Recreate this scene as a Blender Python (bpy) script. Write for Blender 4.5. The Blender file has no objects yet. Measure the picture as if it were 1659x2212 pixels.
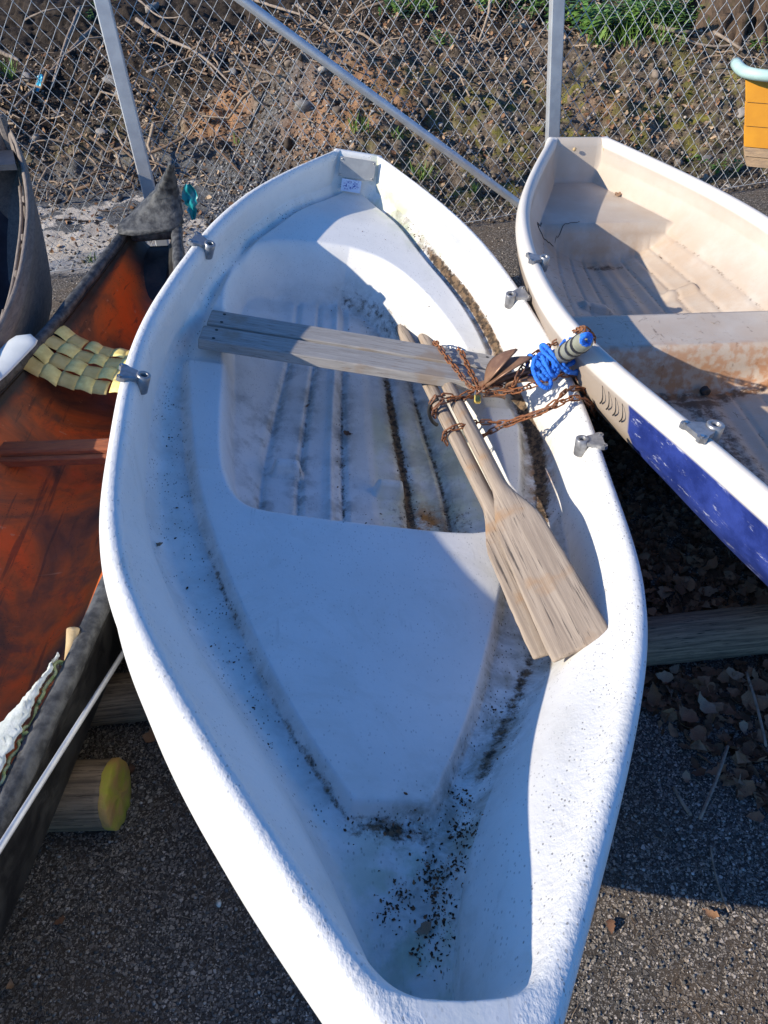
import bpy, math, random
import numpy as np
from mathutils import Vector

random.seed(7)
RNG = np.random.default_rng(7)
R = math.radians
SC = bpy.context.scene
COL = SC.collection

# ------------------------------------------------------------------ camera, sky, sun, exposure
PITCH, ROLL, CAM_H, F_PX = R(42.139), R(-3.942), 1.75, 1661.0
_fw = np.array([0, math.cos(PITCH), -math.sin(PITCH)])
_u0 = np.array([0, math.sin(PITCH), math.cos(PITCH)])
_r0 = np.array([1.0, 0, 0])
_rt = math.cos(ROLL) * _r0 + math.sin(ROLL) * _u0
_up = -math.sin(ROLL) * _r0 + math.cos(ROLL) * _u0
CAM = np.array([0, 0, CAM_H])
cam_d = bpy.data.cameras.new('camera')
cam_d.sensor_fit = 'HORIZONTAL'
cam_d.sensor_width = 36.0
cam_d.lens = 36.0 * F_PX / 1659.0
cam_d.clip_start = 0.02
cam_d.clip_end = 400
cam = bpy.data.objects.new('camera', cam_d)
COL.objects.link(cam)
from mathutils import Matrix
cam.matrix_world = Matrix(((_rt[0], _up[0], -_fw[0], 0), (_rt[1], _up[1], -_fw[1], 0),
                           (_rt[2], _up[2], -_fw[2], CAM_H), (0, 0, 0, 1)))
SC.camera = cam

SUN_EL, SUN_AZ = R(29.0), R(21.0)          # light travels towards +x, a little away from the camera
LDIR = Vector((math.cos(SUN_AZ) * math.cos(SUN_EL), math.sin(SUN_AZ) * math.cos(SUN_EL), -math.sin(SUN_EL)))
world = bpy.data.worlds.new('World')
SC.world = world
world.use_nodes = True
wn = world.node_tree
bg = wn.nodes['Background']
sky = wn.nodes.new('ShaderNodeTexSky')
sky.sky_type = 'NISHITA'
sky.sun_disc = False
sky.sun_elevation = SUN_EL
sky.sun_rotation = math.atan2(-LDIR.x, -LDIR.y)
sky.air_density = 1.0
sky.dust_density = 0.7
sky.ozone_density = 4.0
tint = wn.nodes.new('ShaderNodeMix')          # white balance of the photograph: deep blue sky light
tint.data_type = 'RGBA'
tint.blend_type = 'MULTIPLY'
tint.inputs[0].default_value = 1.0
tint.inputs[7].default_value = (.50, 1.0, 1.55, 1)
wn.links.new(sky.outputs[0], tint.inputs[6])
wn.links.new(tint.outputs[2], bg.inputs[0])
bg.inputs[1].default_value = 0.092
sun_d = bpy.data.lights.new('sun', 'SUN')
sun_d.energy = 4.6
sun_d.angle = R(0.55)
sun_d.color = (1.0, 0.90, 0.74)
sun = bpy.data.objects.new('sun', sun_d)
COL.objects.link(sun)
sun.rotation_euler = LDIR.to_track_quat('-Z', 'Y').to_euler()
sun.location = (-6, -2, 6)
SC.view_settings.view_transform = 'Standard'
SC.view_settings.look = 'None'
SC.view_settings.exposure = 0.46
SC.view_settings.gamma = 1.0
SC.view_settings.use_curve_mapping = False


# ------------------------------------------------------------------ points: photo pixel (1659 wide) + a height -> place
def ray(x, y):
    return _fw + _rt * (x - 829.5) / F_PX - _up * (y - 1106.0) / F_PX


def at_z(x, y, z):
    d = ray(x, y)
    return CAM + d * (z - CAM_H) / d[2]


def at_y(x, y, Y):
    d = ray(x, y)
    return CAM + d * Y / d[1]


# ------------------------------------------------------------------ tagging and mesh helpers
def tag(o, label=None, cat=None, group=None, kind=None):
    if label: o['label'] = label
    if cat: o['category'] = cat
    if group: o['group'] = group
    if kind: o['kind'] = kind
    return o


def empty(name, loc, label, cat, group=None):
    o = bpy.data.objects.new(name, None)
    o.empty_display_size = 0.1
    COL.objects.link(o)
    o.location = tuple(float(v) for v in loc)
    return tag(o, label, cat, group)


def link_mesh(name, me, parent=None):
    o = bpy.data.objects.new(name, me)
    COL.objects.link(o)
    if parent is not None:
        o.parent = parent
        # geometry is given in world space: undo the chain of parents' locations
        off = Vector((0, 0, 0))
        p = parent
        while p is not None:
            off += p.location
            p = p.parent
        o.location = -off
    return o


def make_mesh(name, V, F, mat=None, smooth=True, attrs=None):
    me = bpy.data.meshes.new(name)
    V = np.asarray(V, dtype=np.float32).reshape(-1, 3)
    if isinstance(F, np.ndarray):
        n, k = F.shape
        me.vertices.add(len(V))
        me.vertices.foreach_set('co', V.ravel())
        me.loops.add(n * k)
        me.loops.foreach_set('vertex_index', F.astype(np.int32).ravel())
        me.polygons.add(n)
        me.polygons.foreach_set('loop_start', np.arange(0, n * k, k, dtype=np.int32))
        me.polygons.foreach_set('loop_total', np.full(n, k, dtype=np.int32))
        me.update(calc_edges=True)
    else:
        me.from_pydata([tuple(map(float, v)) for v in V], [], [tuple(int(i) for i in f) for f in F])
    if attrs:
        for k_, a in attrs.items():
            a = np.asarray(a, dtype=np.float32)
            at = me.attributes.new(k_, 'FLOAT', 'POINT')
            at.data.foreach_set('value', a.ravel())
    if smooth:
        me.polygons.foreach_set('use_smooth', np.ones(len(me.polygons), dtype=bool))
    if mat is not None:
        me.materials.append(mat)
    me.validate()
    return me


def obj(name, V, F, mat, parent=None, smooth=True, attrs=None):
    return link_mesh(name, make_mesh(name, V, F, mat, smooth, attrs), parent)


def grid_faces(nr, nc, wrap=False):
    i = np.arange(nr - 1)[:, None]
    j = np.arange(nc if wrap else nc - 1)[None, :]
    j2 = (j + 1) % nc
    return np.stack([i * nc + j, i * nc + j2, (i + 1) * nc + j2, (i + 1) * nc + j], -1).reshape(-1, 4)


class MB:
    """collects pieces into one mesh"""
    def __init__(self):
        self.V, self.F, self.n = [], [], 0

    def add(self, V, F):
        V = np.asarray(V, float).reshape(-1, 3)
        self.V.append(V)
        self.F += [tuple(int(i) + self.n for i in f) for f in F]
        self.n += len(V)
        return self

    def box(self, c, s, rot=None, bev=0.0):
        V, F = box_vf(s, bev)
        if rot is not None: V = V @ np.asarray(rot).T
        return self.add(V + np.asarray(c, float), F)

    def tube(self, P, r, n=8, cap=True):
        V, F = tube_vf(P, r, n, cap)
        return self.add(V, F)

    def build(self, name, mat, parent=None, smooth=True):
        return obj(name, np.concatenate(self.V), self.F, mat, parent, smooth)


def box_vf(s, bev=0.0):
    sx, sy, sz = np.asarray(s, float) / 2
    if bev <= 0:
        V = np.array([(a * sx, b * sy, c * sz) for c in (-1, 1) for b in (-1, 1) for a in (-1, 1)])
        F = [(0, 2, 3, 1), (4, 5, 7, 6), (0, 1, 5, 4), (2, 6, 7, 3), (0, 4, 6, 2), (1, 3, 7, 5)]
        return V, F
    b = min(bev, sx * .9, sy * .9, sz * .9)
    ring = [(-sx + b, -sy), (sx - b, -sy), (sx, -sy + b), (sx, sy - b), (sx - b, sy), (-sx + b, sy), (-sx, sy - b), (-sx, -sy + b)]
    ins = [(x * (sx - b) / sx, y * (sy - b) / sy) for x, y in ring]
    V = []
    for pts, z in ((ins, -sz), (ring, -sz + b), (ring, sz - b), (ins, sz)):
        V += [(x, y, z) for x, y in pts]
    F = []
    for k in range(3):
        for i in range(8):
            j = (i + 1) % 8
            F.append((k * 8 + i, k * 8 + j, (k + 1) * 8 + j, (k + 1) * 8 + i))
    F.append(tuple(range(7, -1, -1)))
    F.append(tuple(range(24, 32)))
    return np.array(V), F


def frames(P):
    P = np.asarray(P, float)
    T = np.gradient(P, axis=0)
    T /= np.linalg.norm(T, axis=1)[:, None] + 1e-12
    ref = np.array([0, 0, 1.0]) if abs(T[0, 2]) < .9 else np.array([1.0, 0, 0])
    N = np.zeros_like(P)
    n = ref - T[0] * (ref @ T[0])
    N[0] = n / np.linalg.norm(n)
    for i in range(1, len(P)):
        n = N[i - 1] - T[i] * (N[i - 1] @ T[i])
        N[i] = n / (np.linalg.norm(n) + 1e-12)
    return T, N, np.cross(T, N)


def tube_vf(P, r, n=8, cap=True):
    P = np.asarray(P, float)
    T, N, B = frames(P)
    r = np.broadcast_to(np.asarray(r, float), (len(P),))
    a = np.linspace(0, 2 * math.pi, n, endpoint=False)
    V = P[:, None] + r[:, None, None] * (np.cos(a)[None, :, None] * N[:, None] + np.sin(a)[None, :, None] * B[:, None])
    F = [tuple(f) for f in grid_faces(len(P), n, True)]
    V = V.reshape(-1, 3)
    if cap:
        F.append(tuple(range(n - 1, -1, -1)))
        F.append(tuple(range((len(P) - 1) * n, len(P) * n)))
    return V, F


def nat(xs, ys, t):
    xs = np.asarray(xs, float); ys = np.asarray(ys, float); t = np.asarray(t, float)
    n = len(xs); h = np.diff(xs); A = np.zeros((n, n)); b = np.zeros(n); A[0, 0] = A[-1, -1] = 1
    for i in range(1, n - 1):
        A[i, i - 1] = h[i - 1]; A[i, i] = 2 * (h[i - 1] + h[i]); A[i, i + 1] = h[i]
        b[i] = 6 * ((ys[i + 1] - ys[i]) / h[i] - (ys[i] - ys[i - 1]) / h[i - 1])
    Mm = np.linalg.solve(A, b)
    t = np.clip(t, xs[0], xs[-1])
    k = np.clip(np.searchsorted(xs, t) - 1, 0, n - 2)
    a = (xs[k + 1] - t) / h[k]; bb = (t - xs[k]) / h[k]
    return a * ys[k] + bb * ys[k + 1] + ((a ** 3 - a) * Mm[k] + (bb ** 3 - bb) * Mm[k + 1]) * h[k] ** 2 / 6


def spline(pts, n):
    """smooth curve through points, evenly sampled"""
    P = np.asarray(pts, float)
    d = np.r_[0, np.cumsum(np.linalg.norm(np.diff(P, axis=0), axis=1) ** .5)]
    t = np.linspace(0, d[-1], max(n * 4, 60))
    Q = np.stack([nat(d, P[:, k], t) for k in range(P.shape[1])], -1) if len(P) > 2 else P[0] + (P[1] - P[0]) * (t / d[-1])[:, None]
    L = np.r_[0, np.cumsum(np.linalg.norm(np.diff(Q, axis=0), axis=1))]
    u = np.linspace(0, L[-1], n)
    return np.stack([np.interp(u, L, Q[:, k]) for k in range(P.shape[1])], -1)


def sstep(a, b, x):
    t = np.clip((np.asarray(x, float) - a) / (b - a), 0, 1)
    return t * t * (3 - 2 * t)


def _hash(ix, iy, seed):
    h = (ix * 374761393 + iy * 668265263 + seed * 982451653) & 0xFFFFFFFF
    h = ((h ^ (h >> 13)) * 1274126177) & 0xFFFFFFFF
    return ((h ^ (h >> 16)) & 0xFFFF) / 65535.0


def vnoise(x, y, seed=0):
    x = np.asarray(x, float); y = np.asarray(y, float)
    ix = np.floor(x).astype(np.int64); iy = np.floor(y).astype(np.int64)
    fx = x - ix; fy = y - iy
    fx = fx * fx * (3 - 2 * fx); fy = fy * fy * (3 - 2 * fy)
    a = _hash(ix, iy, seed); b = _hash(ix + 1, iy, seed); c = _hash(ix, iy + 1, seed); d = _hash(ix + 1, iy + 1, seed)
    return a + (b - a) * fx + (c - a) * fy + (a - b - c + d) * fx * fy


def fbm(x, y, oct=4, seed=0):
    s = 0; amp = .5
    for k in range(oct):
        s = s + amp * (vnoise(np.asarray(x) * 2 ** k, np.asarray(y) * 2 ** k, seed + k * 7) - .5)
        amp *= .5
    return s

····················

**The task:** Repeat, exactly and in full, each line from the start of the data to the line that contains "COL = SC.collection". Pictures do not go in.

**Output for this task:**
Recreate this scene as a Blender Python (bpy) script. Write for Blender 4.5. The Blender file has no objects yet. Measure the picture as if it were 1659x2212 pixels.
import bpy, math, random
import numpy as np
from mathutils import Vector

random.seed(7)
RNG = np.random.default_rng(7)
R = math.radians
SC = bpy.context.scene
COL = SC.collection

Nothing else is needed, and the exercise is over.